>/lit/ being down shows the true meaninglessness of your life
I want off this wild ride
Study harder.
No 1 cares.
this reminds me I have done literally nothing today besides browsing 4chan
>>7446764
Smitty Werbenjagermanjensen cares? :3
>>7446742
It's not like the whole internet was down.
I spend some time tagging my library and shopped around for Christmas gifts.
>>7446771
No.
>>7446776
Found the redditor
>>7446742
Honestly, I don't know what I'd do on the Internet without 4chan. There isn't really any other website I frequent, other than youtube.
>>7446780
What do either of those have to do with reddit? Tagging my library means I was adding information tags so the front end is useful.
>>7446780
Found the redditor
>>7446779
https://www.youtube.com/watch?v=RS7mk-UtdjQ
>>7446785
Aren't you interested in reading and learning? There are a ton of other websites to use for those purposes.
>>7446742
gosh she's so cute
one day this hellhole will be down for good
>>7446742
>tfw didn't realise anything was down
Makes me feel good about myself. Actually when my PC was fucked a while back I found myself being an ordnung machine, everything was clean and orderly and all my affairs and possessions were in order within days.
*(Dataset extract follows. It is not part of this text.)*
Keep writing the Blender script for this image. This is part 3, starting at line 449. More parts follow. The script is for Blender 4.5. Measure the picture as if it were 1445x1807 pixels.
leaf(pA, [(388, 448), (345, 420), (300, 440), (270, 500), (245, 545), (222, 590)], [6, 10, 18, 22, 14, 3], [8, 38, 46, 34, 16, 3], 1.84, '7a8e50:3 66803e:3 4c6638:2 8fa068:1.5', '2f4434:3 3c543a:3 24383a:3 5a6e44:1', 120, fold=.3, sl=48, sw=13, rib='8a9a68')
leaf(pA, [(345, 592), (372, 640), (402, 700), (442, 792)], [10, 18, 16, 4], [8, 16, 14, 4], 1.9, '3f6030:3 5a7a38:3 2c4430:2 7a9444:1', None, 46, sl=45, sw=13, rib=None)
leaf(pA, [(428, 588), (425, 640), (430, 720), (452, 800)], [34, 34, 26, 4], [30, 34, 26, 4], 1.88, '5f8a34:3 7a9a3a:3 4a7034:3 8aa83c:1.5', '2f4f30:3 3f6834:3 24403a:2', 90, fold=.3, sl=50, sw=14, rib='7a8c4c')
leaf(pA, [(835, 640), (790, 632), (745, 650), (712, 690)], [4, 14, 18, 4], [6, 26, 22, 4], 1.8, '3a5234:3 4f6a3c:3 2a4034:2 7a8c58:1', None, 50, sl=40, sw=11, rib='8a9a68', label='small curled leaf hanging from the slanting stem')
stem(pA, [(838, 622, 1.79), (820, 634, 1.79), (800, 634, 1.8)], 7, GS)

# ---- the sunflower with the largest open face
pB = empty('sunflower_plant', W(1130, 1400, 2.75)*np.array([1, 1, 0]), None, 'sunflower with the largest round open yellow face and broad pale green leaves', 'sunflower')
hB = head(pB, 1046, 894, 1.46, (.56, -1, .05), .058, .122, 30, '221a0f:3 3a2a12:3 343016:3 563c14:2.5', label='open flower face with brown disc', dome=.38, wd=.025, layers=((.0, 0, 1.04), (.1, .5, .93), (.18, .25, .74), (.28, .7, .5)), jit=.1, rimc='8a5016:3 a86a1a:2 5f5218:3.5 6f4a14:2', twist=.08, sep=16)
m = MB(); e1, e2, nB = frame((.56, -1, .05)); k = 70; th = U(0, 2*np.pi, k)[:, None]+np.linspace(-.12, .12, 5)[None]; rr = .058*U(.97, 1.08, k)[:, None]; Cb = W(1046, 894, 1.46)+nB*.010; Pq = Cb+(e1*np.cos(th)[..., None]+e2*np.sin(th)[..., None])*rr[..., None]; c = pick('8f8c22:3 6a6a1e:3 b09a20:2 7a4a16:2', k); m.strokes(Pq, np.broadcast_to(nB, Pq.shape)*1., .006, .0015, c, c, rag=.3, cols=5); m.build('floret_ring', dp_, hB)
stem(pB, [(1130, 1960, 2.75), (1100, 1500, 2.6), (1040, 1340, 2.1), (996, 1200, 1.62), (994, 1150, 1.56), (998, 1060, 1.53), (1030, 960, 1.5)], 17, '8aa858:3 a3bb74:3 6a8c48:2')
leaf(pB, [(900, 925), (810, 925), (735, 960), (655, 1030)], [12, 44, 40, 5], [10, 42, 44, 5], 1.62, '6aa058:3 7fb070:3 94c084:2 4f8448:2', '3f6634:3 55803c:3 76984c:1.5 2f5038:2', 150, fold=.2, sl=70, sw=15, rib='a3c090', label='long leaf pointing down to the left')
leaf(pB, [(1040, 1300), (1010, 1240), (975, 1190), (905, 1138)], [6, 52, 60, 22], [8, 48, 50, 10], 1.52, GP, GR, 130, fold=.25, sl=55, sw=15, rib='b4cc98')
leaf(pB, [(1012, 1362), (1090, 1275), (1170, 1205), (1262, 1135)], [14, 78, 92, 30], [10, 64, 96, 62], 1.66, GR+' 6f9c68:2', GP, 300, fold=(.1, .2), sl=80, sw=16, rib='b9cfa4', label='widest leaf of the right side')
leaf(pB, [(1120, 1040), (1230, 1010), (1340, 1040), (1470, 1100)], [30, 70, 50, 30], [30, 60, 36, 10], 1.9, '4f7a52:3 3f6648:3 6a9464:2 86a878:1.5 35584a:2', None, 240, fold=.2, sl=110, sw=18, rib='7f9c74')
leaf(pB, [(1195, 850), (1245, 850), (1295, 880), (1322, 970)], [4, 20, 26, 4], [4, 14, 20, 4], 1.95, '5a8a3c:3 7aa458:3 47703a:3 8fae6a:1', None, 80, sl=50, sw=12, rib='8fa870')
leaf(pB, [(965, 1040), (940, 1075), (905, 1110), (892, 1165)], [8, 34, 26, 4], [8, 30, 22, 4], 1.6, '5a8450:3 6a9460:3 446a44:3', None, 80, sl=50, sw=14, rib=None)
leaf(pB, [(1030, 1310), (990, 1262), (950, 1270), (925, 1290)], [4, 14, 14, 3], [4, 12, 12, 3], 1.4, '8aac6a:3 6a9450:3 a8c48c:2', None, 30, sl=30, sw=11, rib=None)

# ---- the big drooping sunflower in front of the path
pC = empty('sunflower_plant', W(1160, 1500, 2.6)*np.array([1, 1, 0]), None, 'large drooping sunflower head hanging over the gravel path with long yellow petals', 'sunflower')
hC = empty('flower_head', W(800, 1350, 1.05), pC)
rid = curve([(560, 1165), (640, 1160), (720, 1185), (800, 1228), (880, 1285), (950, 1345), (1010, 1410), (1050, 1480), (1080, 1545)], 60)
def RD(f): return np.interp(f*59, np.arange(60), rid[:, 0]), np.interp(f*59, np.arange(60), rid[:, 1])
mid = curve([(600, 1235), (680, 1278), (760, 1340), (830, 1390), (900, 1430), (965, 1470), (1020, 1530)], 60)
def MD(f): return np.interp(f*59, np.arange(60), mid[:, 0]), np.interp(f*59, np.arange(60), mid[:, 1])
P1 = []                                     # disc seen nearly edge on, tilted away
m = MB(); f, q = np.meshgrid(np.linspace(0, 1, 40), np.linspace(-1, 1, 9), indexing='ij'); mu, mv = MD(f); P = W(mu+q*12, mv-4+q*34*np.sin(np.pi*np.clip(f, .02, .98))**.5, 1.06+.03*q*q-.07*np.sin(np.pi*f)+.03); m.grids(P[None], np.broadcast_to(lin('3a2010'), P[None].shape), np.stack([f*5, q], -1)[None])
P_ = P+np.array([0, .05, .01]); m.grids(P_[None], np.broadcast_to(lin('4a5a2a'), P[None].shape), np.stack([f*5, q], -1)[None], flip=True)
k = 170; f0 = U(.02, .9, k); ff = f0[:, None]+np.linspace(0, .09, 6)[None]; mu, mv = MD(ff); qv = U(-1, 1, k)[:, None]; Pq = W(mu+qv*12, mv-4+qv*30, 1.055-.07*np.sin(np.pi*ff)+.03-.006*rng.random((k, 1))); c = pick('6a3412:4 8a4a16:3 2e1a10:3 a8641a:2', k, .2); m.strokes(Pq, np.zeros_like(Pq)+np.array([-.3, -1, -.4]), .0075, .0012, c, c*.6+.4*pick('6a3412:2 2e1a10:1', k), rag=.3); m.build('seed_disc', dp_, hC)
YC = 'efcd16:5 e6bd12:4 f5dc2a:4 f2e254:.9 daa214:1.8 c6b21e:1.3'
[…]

I'm thinking of integrating some form of media fasting within my life where I keep away from television and internet for part of the week, I get much more done.
>>7446805
Can you name some examples?
>>7446856
Sure thing, anon, though we've had threads for that many times before.
Asymptote, Entropy, The Complete Review, LitHub, the Three Percent Blog, The Quarterly Conversation, Open Letters Monthly and Bookslut are some of my favorites for blogs and reviews. Academia.edu often has academics posting their research and Project Gutenberg, if you somehow don't know it, has out of copyright works on it.
For general learning, you can learn almost anything. I use Chesscademy to practice my chess, Khan Academy for practicing math, Memrise for learning writing systems.
There are a number of podcasts that are worth listening to (just search "podcast" in the archive, and there may still be one thread up right now), as well as online lecture series. Open Culture is always posting new things, but a steady resource is iTunes University and The Teaching Company (of which you'll have to pirate).
And if you're in university and have access to journals, you've got even more you could spend your time on. Project Muse has full books and dissertations are available on ProQuest Dissertations.